6 thoughts on “On Labor Day

  1. Seth’s right.
    I’ve been working for myself since I was a teenager. That’s meant being totally into whatever I’m doing no matter what day of the week it was. The middle of the week could also be my break or weekend time. It’s your own rhythm when you’re fully responsible.
    heh …could this all be because I was (fact) born on Labor Day?
    Vera

  2. I leave this here only because I couldn’t on Seth’s site but while i appreciate his point, he’s displaying an astonishing amount of elitest thinking. Too say that the majority of American’s don’t do “hard work” (and then cite that 35% of American’s have deskjobs; obviously not a majority) is absurd and shows a depressing lack of awareness for America’s present economy and the difficulties faced by millions of Americans.

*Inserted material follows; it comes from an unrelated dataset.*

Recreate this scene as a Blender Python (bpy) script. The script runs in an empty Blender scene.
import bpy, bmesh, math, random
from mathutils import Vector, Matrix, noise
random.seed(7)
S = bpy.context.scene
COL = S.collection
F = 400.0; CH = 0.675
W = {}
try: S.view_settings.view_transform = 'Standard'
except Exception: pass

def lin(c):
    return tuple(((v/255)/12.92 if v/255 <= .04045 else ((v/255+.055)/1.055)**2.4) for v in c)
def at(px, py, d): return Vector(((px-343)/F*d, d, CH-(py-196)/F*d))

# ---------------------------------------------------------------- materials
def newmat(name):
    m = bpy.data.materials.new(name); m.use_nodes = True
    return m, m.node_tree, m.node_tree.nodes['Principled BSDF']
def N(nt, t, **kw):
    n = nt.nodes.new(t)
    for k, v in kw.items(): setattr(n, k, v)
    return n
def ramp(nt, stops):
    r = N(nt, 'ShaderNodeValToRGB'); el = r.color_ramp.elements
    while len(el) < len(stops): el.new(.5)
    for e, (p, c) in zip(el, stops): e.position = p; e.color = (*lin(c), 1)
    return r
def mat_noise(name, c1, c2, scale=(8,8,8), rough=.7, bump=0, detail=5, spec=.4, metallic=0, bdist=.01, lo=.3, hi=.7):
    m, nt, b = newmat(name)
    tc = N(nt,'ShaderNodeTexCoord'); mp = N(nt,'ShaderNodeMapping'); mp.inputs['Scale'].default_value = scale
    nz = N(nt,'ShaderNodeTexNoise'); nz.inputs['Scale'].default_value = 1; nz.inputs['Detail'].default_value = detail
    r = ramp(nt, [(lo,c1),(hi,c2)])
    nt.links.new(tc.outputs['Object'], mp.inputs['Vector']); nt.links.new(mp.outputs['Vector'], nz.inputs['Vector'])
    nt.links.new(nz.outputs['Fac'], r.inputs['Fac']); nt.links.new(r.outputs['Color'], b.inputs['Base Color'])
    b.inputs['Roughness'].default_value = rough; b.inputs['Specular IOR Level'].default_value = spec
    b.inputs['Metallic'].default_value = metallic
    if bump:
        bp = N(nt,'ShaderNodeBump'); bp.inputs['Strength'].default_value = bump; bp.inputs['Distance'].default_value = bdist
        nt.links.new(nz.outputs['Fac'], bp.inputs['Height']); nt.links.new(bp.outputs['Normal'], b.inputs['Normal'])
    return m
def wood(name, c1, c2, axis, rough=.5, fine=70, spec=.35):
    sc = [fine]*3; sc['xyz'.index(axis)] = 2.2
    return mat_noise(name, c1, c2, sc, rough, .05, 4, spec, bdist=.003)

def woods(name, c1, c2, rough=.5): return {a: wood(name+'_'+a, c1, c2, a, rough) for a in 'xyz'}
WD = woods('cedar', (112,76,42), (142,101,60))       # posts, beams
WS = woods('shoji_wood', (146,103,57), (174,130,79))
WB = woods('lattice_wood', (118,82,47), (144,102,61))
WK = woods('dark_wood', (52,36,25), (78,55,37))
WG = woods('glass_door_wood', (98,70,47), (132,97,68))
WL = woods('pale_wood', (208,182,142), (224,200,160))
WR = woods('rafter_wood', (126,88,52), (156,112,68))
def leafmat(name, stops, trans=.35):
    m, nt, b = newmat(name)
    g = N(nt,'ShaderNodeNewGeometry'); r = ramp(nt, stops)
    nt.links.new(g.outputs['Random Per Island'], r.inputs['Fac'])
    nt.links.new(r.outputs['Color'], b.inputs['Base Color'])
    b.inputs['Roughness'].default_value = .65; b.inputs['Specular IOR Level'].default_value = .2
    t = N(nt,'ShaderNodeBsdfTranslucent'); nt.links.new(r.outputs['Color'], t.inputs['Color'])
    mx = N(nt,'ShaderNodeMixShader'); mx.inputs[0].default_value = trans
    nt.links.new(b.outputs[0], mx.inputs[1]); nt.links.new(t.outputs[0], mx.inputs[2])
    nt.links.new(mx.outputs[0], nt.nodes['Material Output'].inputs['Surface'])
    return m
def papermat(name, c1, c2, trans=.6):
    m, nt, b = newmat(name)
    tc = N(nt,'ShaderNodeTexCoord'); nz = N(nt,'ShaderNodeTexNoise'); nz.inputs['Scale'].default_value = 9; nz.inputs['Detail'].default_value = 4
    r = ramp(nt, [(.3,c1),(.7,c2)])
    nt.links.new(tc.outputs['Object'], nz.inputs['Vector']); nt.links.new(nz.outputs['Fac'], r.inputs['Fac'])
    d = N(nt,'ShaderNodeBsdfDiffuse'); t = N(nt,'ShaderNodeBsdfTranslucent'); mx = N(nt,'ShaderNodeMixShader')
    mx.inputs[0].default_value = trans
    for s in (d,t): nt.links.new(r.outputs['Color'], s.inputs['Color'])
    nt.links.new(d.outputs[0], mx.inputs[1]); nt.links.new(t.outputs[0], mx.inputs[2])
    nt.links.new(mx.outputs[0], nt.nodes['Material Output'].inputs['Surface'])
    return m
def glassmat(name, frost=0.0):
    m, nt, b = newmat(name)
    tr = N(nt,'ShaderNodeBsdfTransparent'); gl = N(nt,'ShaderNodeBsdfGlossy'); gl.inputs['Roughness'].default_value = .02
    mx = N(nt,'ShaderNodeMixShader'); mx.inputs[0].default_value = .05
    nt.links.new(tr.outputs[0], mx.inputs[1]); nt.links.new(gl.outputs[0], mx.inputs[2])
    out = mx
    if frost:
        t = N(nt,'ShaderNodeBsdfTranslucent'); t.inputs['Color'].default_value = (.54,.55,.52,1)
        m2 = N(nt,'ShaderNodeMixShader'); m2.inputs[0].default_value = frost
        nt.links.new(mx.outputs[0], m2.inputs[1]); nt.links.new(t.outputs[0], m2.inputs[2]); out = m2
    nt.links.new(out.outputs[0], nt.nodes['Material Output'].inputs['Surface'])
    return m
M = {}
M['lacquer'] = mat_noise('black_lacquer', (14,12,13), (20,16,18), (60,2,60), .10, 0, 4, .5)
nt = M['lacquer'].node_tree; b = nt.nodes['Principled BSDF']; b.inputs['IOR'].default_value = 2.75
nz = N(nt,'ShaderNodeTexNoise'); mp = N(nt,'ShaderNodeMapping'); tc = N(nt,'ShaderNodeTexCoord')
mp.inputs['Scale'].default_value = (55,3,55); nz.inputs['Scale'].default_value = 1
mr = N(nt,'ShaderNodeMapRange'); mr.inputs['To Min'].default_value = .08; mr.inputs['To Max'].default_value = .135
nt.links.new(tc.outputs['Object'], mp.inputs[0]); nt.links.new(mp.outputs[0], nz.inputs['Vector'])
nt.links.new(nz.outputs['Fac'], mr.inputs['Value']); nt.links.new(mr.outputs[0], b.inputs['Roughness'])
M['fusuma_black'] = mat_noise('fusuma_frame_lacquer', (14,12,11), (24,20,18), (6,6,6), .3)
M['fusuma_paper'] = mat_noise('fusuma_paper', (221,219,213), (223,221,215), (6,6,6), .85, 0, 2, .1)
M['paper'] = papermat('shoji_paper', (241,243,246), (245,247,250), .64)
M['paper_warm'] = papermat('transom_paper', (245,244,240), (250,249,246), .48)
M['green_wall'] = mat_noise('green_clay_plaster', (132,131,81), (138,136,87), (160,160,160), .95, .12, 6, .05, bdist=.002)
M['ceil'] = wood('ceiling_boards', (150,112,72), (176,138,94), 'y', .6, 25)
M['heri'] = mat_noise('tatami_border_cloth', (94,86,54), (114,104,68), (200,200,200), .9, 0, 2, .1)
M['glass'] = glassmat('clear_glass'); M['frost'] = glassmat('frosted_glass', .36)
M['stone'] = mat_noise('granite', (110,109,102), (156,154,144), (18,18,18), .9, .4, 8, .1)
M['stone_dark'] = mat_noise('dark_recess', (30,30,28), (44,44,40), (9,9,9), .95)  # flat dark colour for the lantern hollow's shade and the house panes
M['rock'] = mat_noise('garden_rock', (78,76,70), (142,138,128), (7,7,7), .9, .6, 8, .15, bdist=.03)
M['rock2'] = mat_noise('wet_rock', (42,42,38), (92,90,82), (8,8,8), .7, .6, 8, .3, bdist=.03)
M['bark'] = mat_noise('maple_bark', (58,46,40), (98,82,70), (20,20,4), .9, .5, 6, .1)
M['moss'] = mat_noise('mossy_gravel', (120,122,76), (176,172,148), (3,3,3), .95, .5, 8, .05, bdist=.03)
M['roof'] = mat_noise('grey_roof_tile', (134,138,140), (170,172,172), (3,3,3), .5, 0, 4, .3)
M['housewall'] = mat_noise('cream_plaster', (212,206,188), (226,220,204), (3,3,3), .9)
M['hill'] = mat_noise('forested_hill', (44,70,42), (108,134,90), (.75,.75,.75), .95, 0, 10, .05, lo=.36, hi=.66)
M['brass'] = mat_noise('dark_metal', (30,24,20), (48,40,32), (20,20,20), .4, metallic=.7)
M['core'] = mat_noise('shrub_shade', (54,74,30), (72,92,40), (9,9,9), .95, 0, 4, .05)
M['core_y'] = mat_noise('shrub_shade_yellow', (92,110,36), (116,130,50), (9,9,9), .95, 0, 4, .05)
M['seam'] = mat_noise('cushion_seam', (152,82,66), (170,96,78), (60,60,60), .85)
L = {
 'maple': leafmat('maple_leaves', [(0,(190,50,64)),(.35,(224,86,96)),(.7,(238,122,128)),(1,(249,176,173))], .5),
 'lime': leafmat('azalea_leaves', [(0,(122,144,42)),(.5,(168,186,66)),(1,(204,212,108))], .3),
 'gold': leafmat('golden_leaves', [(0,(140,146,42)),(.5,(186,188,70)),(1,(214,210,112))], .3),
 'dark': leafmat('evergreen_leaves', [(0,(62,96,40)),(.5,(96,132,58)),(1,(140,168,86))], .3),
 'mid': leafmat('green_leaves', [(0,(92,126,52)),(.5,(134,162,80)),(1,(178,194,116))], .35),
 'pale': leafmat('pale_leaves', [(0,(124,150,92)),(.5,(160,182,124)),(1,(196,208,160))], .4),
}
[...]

  3. I know I’m not the smartest guy alive (to put it mildly), but he seems to not have a point. He moves from working on Labor Day to a “kids these days” rant to bending semantics with “the new hard work is taking risks.” What was he trying to achieve with this article?

    First I’ll say that even if 35% of people have desk jobs, that means 65% don’t. I’m assuming he didn’t just pull some statistic out of the blue. I know people with labor jobs.

    Taking risks is good for some people, like Matt, who took a risk and ended up making some of the most used software and services on the web. But that doesn’t mean everybody should just because some people can make good decisions and have the opportunities given to them. For me, taking risks isn’t the hard part; it’s living with the consequences of those risks that’s the hard part.

    Just one more thing: programming is hard work. No, it’s not manual labor hard, but it’s finding solutions to problems and trying various ways to implement them until something works. It’s not physically straining, but it is mentally straining; perhaps not to most programmers, but certainly to me.